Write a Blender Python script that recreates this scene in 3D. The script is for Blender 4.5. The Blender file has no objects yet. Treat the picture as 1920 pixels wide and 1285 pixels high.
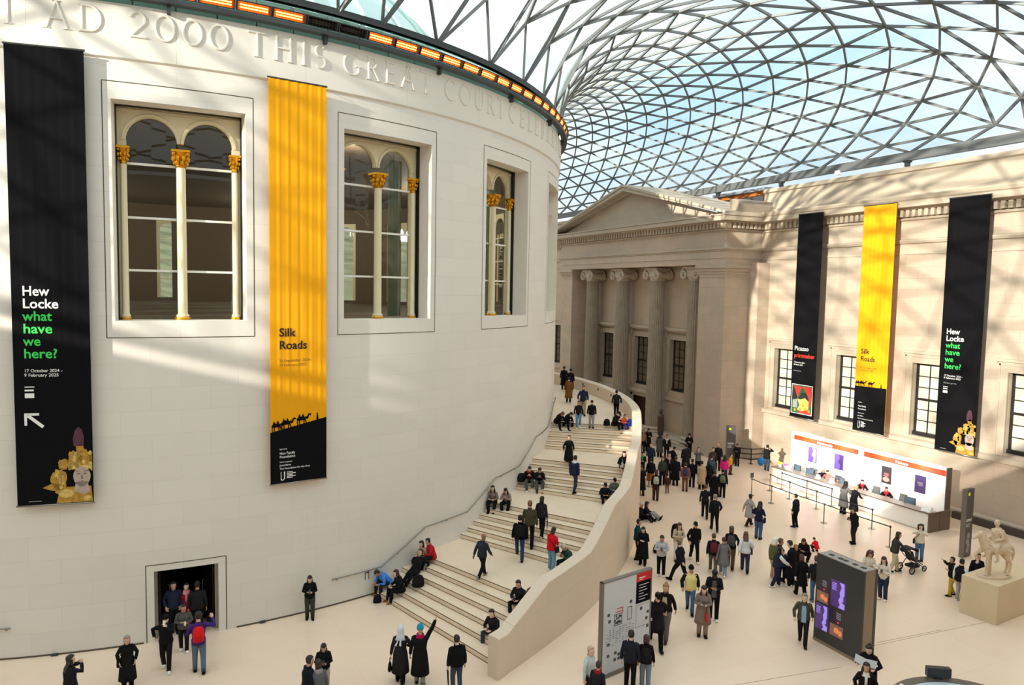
import bpy, bmesh, math, random
from math import sin, cos, pi, radians, degrees, hypot, atan2, sqrt
from mathutils import Vector, Matrix, Quaternion

S = bpy.context.scene
COL = S.collection
random.seed(7)

# ---------------------------------------------------------------- camera
cam_d = bpy.data.cameras.new('camera')
cam_d.sensor_width = 36.0
cam_d.lens = 1362.6 / 1920.0 * 36.0
cam_d.clip_end = 900
cam = bpy.data.objects.new('camera', cam_d)
COL.objects.link(cam)
_yaw, _pitch, _roll = 0.4422, 0.0720, 0.0187
_f = Vector((sin(_yaw) * cos(_pitch), cos(_yaw) * cos(_pitch), -sin(_pitch)))
_r0 = Vector((cos(_yaw), -sin(_yaw), 0))
_u0 = _r0.cross(_f)
_r = _r0 * cos(_roll) + _u0 * sin(_roll)
_u = -_r0 * sin(_roll) + _u0 * cos(_roll)
cam.matrix_world = Matrix(((_r.x, _u.x, -_f.x, -0.3305), (_r.y, _u.y, -_f.y, -47.4184),
                           (_r.z, _u.z, -_f.z, 11.3563), (0, 0, 0, 1)))
S.camera = cam

# ---------------------------------------------------------------- light
S.view_settings.view_transform = 'Standard'
S.view_settings.look = 'None'
S.view_settings.gamma = 1.0
S.view_settings.use_curve_mapping = False
S.view_settings.exposure = 0.2

world = bpy.data.worlds.new('sky'); S.world = world
world.use_nodes = True
_nt = world.node_tree; _n = _nt.nodes; _l = _nt.links
_n.clear()
_out = _n.new('ShaderNodeOutputWorld'); _bg = _n.new('ShaderNodeBackground')
_tc = _n.new('ShaderNodeTexCoord')
_mp = _n.new('ShaderNodeMapping'); _mp.inputs['Scale'].default_value = (1, 1, 2.6)
_nz = _n.new('ShaderNodeTexNoise'); _nz.inputs['Scale'].default_value = 2.3
_nz.inputs['Detail'].default_value = 6; _nz.inputs['Roughness'].default_value = 0.55
_cr = _n.new('ShaderNodeValToRGB')
_cr.color_ramp.elements[0].position = 0.30; _cr.color_ramp.elements[0].color = (0.42, 0.63, 0.86, 1)
_cr.color_ramp.elements[1].position = 0.56; _cr.color_ramp.elements[1].color = (0.97, 0.99, 1.0, 1)
_sx = _n.new('ShaderNodeSeparateXYZ')
_el = _n.new('ShaderNodeMapRange')
_el.inputs['From Min'].default_value = 0.0; _el.inputs['From Max'].default_value = 0.42
_el.inputs['To Min'].default_value = 0.74; _el.inputs['To Max'].default_value = 1.55
_l.new(_tc.outputs['Generated'], _mp.inputs['Vector']); _l.new(_mp.outputs[0], _nz.inputs['Vector'])
_l.new(_nz.outputs['Fac'], _cr.inputs['Fac']); _l.new(_cr.outputs[0], _bg.inputs['Color'])
_l.new(_tc.outputs['Generated'], _sx.inputs[0]); _l.new(_sx.outputs['Z'], _el.inputs['Value'])
_l.new(_el.outputs[0], _bg.inputs['Strength']); _l.new(_bg.outputs[0], _out.inputs['Surface'])

sun_d = bpy.data.lights.new('sun', 'SUN')
sun_d.energy = 7.5; sun_d.angle = radians(0.6); sun_d.color = (1.0, 0.92, 0.82)
sun = bpy.data.objects.new('sun', sun_d); COL.objects.link(sun)
_sd = Vector((1.0, 0.42, -0.268)).normalized()
sun.rotation_euler = _sd.to_track_quat('-Z', 'Y').to_euler()

# ---------------------------------------------------------------- materials
def lin(c):
    return tuple(((x / 255) / 12.92 if x / 255 <= 0.04045 else ((x / 255 + 0.055) / 1.055) ** 2.4) for x in c)

_mats = {}
def mat(name, rgb=(128, 128, 128), rough=0.6, metal=0.0, emit=None, estr=1.0, spec=None, noise=0.0, nscale=6.0):
    if name in _mats: return _mats[name]
    m = bpy.data.materials.new(name); m.use_nodes = True
    b = m.node_tree.nodes['Principled BSDF']
    c = lin(rgb)
    b.inputs['Base Color'].default_value = (*c, 1)
    b.inputs['Roughness'].default_value = rough
    b.inputs['Metallic'].default_value = metal
    if spec is not None: b.inputs['Specular IOR Level'].default_value = spec
    if emit:
        b.inputs['Emission Color'].default_value = (*lin(emit), 1)
        b.inputs['Emission Strength'].default_value = estr
    if noise:
        nt = m.node_tree
        tc = nt.nodes.new('ShaderNodeTexCoord'); nz = nt.nodes.new('ShaderNodeTexNoise')
        nz.inputs['Scale'].default_value = nscale; nz.inputs['Detail'].default_value = 4
        mr = nt.nodes.new('ShaderNodeMapRange')
        mr.inputs['To Min'].default_value = 1 - noise; mr.inputs['To Max'].default_value = 1 + noise
        mx = nt.nodes.new('ShaderNodeMix'); mx.data_type = 'RGBA'; mx.blend_type = 'MULTIPLY'
        mx.inputs['Factor'].default_value = 1.0
        mx.inputs[6].default_value = (*c, 1)
        nt.links.new(tc.outputs['Object'], nz.inputs['Vector']); nt.links.new(nz.outputs['Fac'], mr.inputs['Value'])
        nt.links.new(mr.outputs[0], mx.inputs[7]); nt.links.new(mx.outputs[2], b.inputs['Base Color'])
    _mats[name] = m
    return m

def ashlar(name, rgb, joint, bw, bh, jw=0.006, var=0.05, rough=0.75, uv='UV', mottle=0.07, offset=0.5, bump=0.0, warm=None):
    """coursed stone: blocks with thin joints, per-block tone and soft mottling"""
    if name in _mats: return _mats[name]
    m = bpy.data.materials.new(name); m.use_nodes = True
    nt = m.node_tree; N = nt.nodes; L = nt.links
    b = N['Principled BSDF']; b.inputs['Roughness'].default_value = rough
    tc = N.new('ShaderNodeTexCoord')
    br = N.new('ShaderNodeTexBrick')
    br.offset = offset
    br.inputs['Scale'].default_value = 1.0
    br.inputs['Brick Width'].default_value = bw; br.inputs['Row Height'].default_value = bh
    br.inputs['Mortar Size'].default_value = jw; br.inputs['Mortar Smooth'].default_value = 0.2
    c = lin(rgb)
    br.inputs['Color1'].default_value = (*[x * (1 - var) for x in c], 1)
    c2 = lin(warm) if warm else c
    br.inputs['Color2'].default_value = (*[min(1, x * (1 + var)) for x in c2], 1)
    br.inputs['Mortar'].default_value = (*lin(joint), 1)
    L.new(tc.outputs[uv], br.inputs['Vector'])
    nz = N.new('ShaderNodeTexNoise'); nz.inputs['Scale'].default_value = 0.9; nz.inputs['Detail'].default_value = 8
    nz.inputs['Roughness'].default_value = 0.65
    mr = N.new('ShaderNodeMapRange'); mr.inputs['To Min'].default_value = 1 - mottle; mr.inputs['To Max'].default_value = 1 + mottle
    L.new(tc.outputs['Object'], nz.inputs['Vector']); L.new(nz.outputs['Fac'], mr.inputs['Value'])
    mx = N.new('ShaderNodeMix'); mx.data_type = 'RGBA'; mx.blend_type = 'MULTIPLY'; mx.inputs['Factor'].default_value = 1
    L.new(br.outputs['Color'], mx.inputs[6]); L.new(mr.outputs[0], mx.inputs[7]); L.new(mx.outputs[2], b.inputs['Base Color'])
    _mats[name] = m
    return m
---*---
# [Problem statement]
Retype the whole listing, keeping every line identical and omitting all pictures.

# [Task answer]
Write a Blender Python script that recreates this scene in 3D. The script is for Blender 4.5. The Blender file has no objects yet. Treat the picture as 1920 pixels wide and 1285 pixels high.
import bpy, bmesh, math, random
from math import sin, cos, pi, radians, degrees, hypot, atan2, sqrt
from mathutils import Vector, Matrix, Quaternion

S = bpy.context.scene
COL = S.collection
random.seed(7)

# ---------------------------------------------------------------- camera
cam_d = bpy.data.cameras.new('camera')
cam_d.sensor_width = 36.0
cam_d.lens = 1362.6 / 1920.0 * 36.0
cam_d.clip_end = 900
cam = bpy.data.objects.new('camera', cam_d)
COL.objects.link(cam)
_yaw, _pitch, _roll = 0.4422, 0.0720, 0.0187
_f = Vector((sin(_yaw) * cos(_pitch), cos(_yaw) * cos(_pitch), -sin(_pitch)))
_r0 = Vector((cos(_yaw), -sin(_yaw), 0))
_u0 = _r0.cross(_f)
_r = _r0 * cos(_roll) + _u0 * sin(_roll)
_u = -_r0 * sin(_roll) + _u0 * cos(_roll)
cam.matrix_world = Matrix(((_r.x, _u.x, -_f.x, -0.3305), (_r.y, _u.y, -_f.y, -47.4184),
                           (_r.z, _u.z, -_f.z, 11.3563), (0, 0, 0, 1)))
S.camera = cam

# ---------------------------------------------------------------- light
S.view_settings.view_transform = 'Standard'
S.view_settings.look = 'None'
S.view_settings.gamma = 1.0
S.view_settings.use_curve_mapping = False
S.view_settings.exposure = 0.2

world = bpy.data.worlds.new('sky'); S.world = world
world.use_nodes = True
_nt = world.node_tree; _n = _nt.nodes; _l = _nt.links
_n.clear()
_out = _n.new('ShaderNodeOutputWorld'); _bg = _n.new('ShaderNodeBackground')
_tc = _n.new('ShaderNodeTexCoord')
_mp = _n.new('ShaderNodeMapping'); _mp.inputs['Scale'].default_value = (1, 1, 2.6)
_nz = _n.new('ShaderNodeTexNoise'); _nz.inputs['Scale'].default_value = 2.3
_nz.inputs['Detail'].default_value = 6; _nz.inputs['Roughness'].default_value = 0.55
_cr = _n.new('ShaderNodeValToRGB')
_cr.color_ramp.elements[0].position = 0.30; _cr.color_ramp.elements[0].color = (0.42, 0.63, 0.86, 1)
_cr.color_ramp.elements[1].position = 0.56; _cr.color_ramp.elements[1].color = (0.97, 0.99, 1.0, 1)
_sx = _n.new('ShaderNodeSeparateXYZ')
_el = _n.new('ShaderNodeMapRange')
_el.inputs['From Min'].default_value = 0.0; _el.inputs['From Max'].default_value = 0.42
_el.inputs['To Min'].default_value = 0.74; _el.inputs['To Max'].default_value = 1.55
_l.new(_tc.outputs['Generated'], _mp.inputs['Vector']); _l.new(_mp.outputs[0], _nz.inputs['Vector'])
_l.new(_nz.outputs['Fac'], _cr.inputs['Fac']); _l.new(_cr.outputs[0], _bg.inputs['Color'])
_l.new(_tc.outputs['Generated'], _sx.inputs[0]); _l.new(_sx.outputs['Z'], _el.inputs['Value'])
_l.new(_el.outputs[0], _bg.inputs['Strength']); _l.new(_bg.outputs[0], _out.inputs['Surface'])

sun_d = bpy.data.lights.new('sun', 'SUN')
sun_d.energy = 7.5; sun_d.angle = radians(0.6); sun_d.color = (1.0, 0.92, 0.82)
sun = bpy.data.objects.new('sun', sun_d); COL.objects.link(sun)
_sd = Vector((1.0, 0.42, -0.268)).normalized()
sun.rotation_euler = _sd.to_track_quat('-Z', 'Y').to_euler()

# ---------------------------------------------------------------- materials
def lin(c):
    return tuple(((x / 255) / 12.92 if x / 255 <= 0.04045 else ((x / 255 + 0.055) / 1.055) ** 2.4) for x in c)

_mats = {}
def mat(name, rgb=(128, 128, 128), rough=0.6, metal=0.0, emit=None, estr=1.0, spec=None, noise=0.0, nscale=6.0):
    if name in _mats: return _mats[name]
    m = bpy.data.materials.new(name); m.use_nodes = True
    b = m.node_tree.nodes['Principled BSDF']
    c = lin(rgb)
    b.inputs['Base Color'].default_value = (*c, 1)
    b.inputs['Roughness'].default_value = rough
    b.inputs['Metallic'].default_value = metal
    if spec is not None: b.inputs['Specular IOR Level'].default_value = spec
    if emit:
        b.inputs['Emission Color'].default_value = (*lin(emit), 1)
        b.inputs['Emission Strength'].default_value = estr
    if noise:
        nt = m.node_tree
        tc = nt.nodes.new('ShaderNodeTexCoord'); nz = nt.nodes.new('ShaderNodeTexNoise')
        nz.inputs['Scale'].default_value = nscale; nz.inputs['Detail'].default_value = 4
        mr = nt.nodes.new('ShaderNodeMapRange')
        mr.inputs['To Min'].default_value = 1 - noise; mr.inputs['To Max'].default_value = 1 + noise
        mx = nt.nodes.new('ShaderNodeMix'); mx.data_type = 'RGBA'; mx.blend_type = 'MULTIPLY'
        mx.inputs['Factor'].default_value = 1.0
        mx.inputs[6].default_value = (*c, 1)
        nt.links.new(tc.outputs['Object'], nz.inputs['Vector']); nt.links.new(nz.outputs['Fac'], mr.inputs['Value'])
        nt.links.new(mr.outputs[0], mx.inputs[7]); nt.links.new(mx.outputs[2], b.inputs['Base Color'])
    _mats[name] = m
    return m

def ashlar(name, rgb, joint, bw, bh, jw=0.006, var=0.05, rough=0.75, uv='UV', mottle=0.07, offset=0.5, bump=0.0, warm=None):
    """coursed stone: blocks with thin joints, per-block tone and soft mottling"""
    if name in _mats: return _mats[name]
    m = bpy.data.materials.new(name); m.use_nodes = True
    nt = m.node_tree; N = nt.nodes; L = nt.links
    b = N['Principled BSDF']; b.inputs['Roughness'].default_value = rough
    tc = N.new('ShaderNodeTexCoord')
    br = N.new('ShaderNodeTexBrick')
    br.offset = offset
    br.inputs['Scale'].default_value = 1.0
    br.inputs['Brick Width'].default_value = bw; br.inputs['Row Height'].default_value = bh
    br.inputs['Mortar Size'].default_value = jw; br.inputs['Mortar Smooth'].default_value = 0.2
    c = lin(rgb)
    br.inputs['Color1'].default_value = (*[x * (1 - var) for x in c], 1)
    c2 = lin(warm) if warm else c
    br.inputs['Color2'].default_value = (*[min(1, x * (1 + var)) for x in c2], 1)
    br.inputs['Mortar'].default_value = (*lin(joint), 1)
    L.new(tc.outputs[uv], br.inputs['Vector'])
    nz = N.new('ShaderNodeTexNoise'); nz.inputs['Scale'].default_value = 0.9; nz.inputs['Detail'].default_value = 8
    nz.inputs['Roughness'].default_value = 0.65
    mr = N.new('ShaderNodeMapRange'); mr.inputs['To Min'].default_value = 1 - mottle; mr.inputs['To Max'].default_value = 1 + mottle
    L.new(tc.outputs['Object'], nz.inputs['Vector']); L.new(nz.outputs['Fac'], mr.inputs['Value'])
    mx = N.new('ShaderNodeMix'); mx.data_type = 'RGBA'; mx.blend_type = 'MULTIPLY'; mx.inputs['Factor'].default_value = 1
    L.new(br.outputs['Color'], mx.inputs[6]); L.new(mr.outputs[0], mx.inputs[7]); L.new(mx.outputs[2], b.inputs['Base Color'])
    _mats[name] = m
    return m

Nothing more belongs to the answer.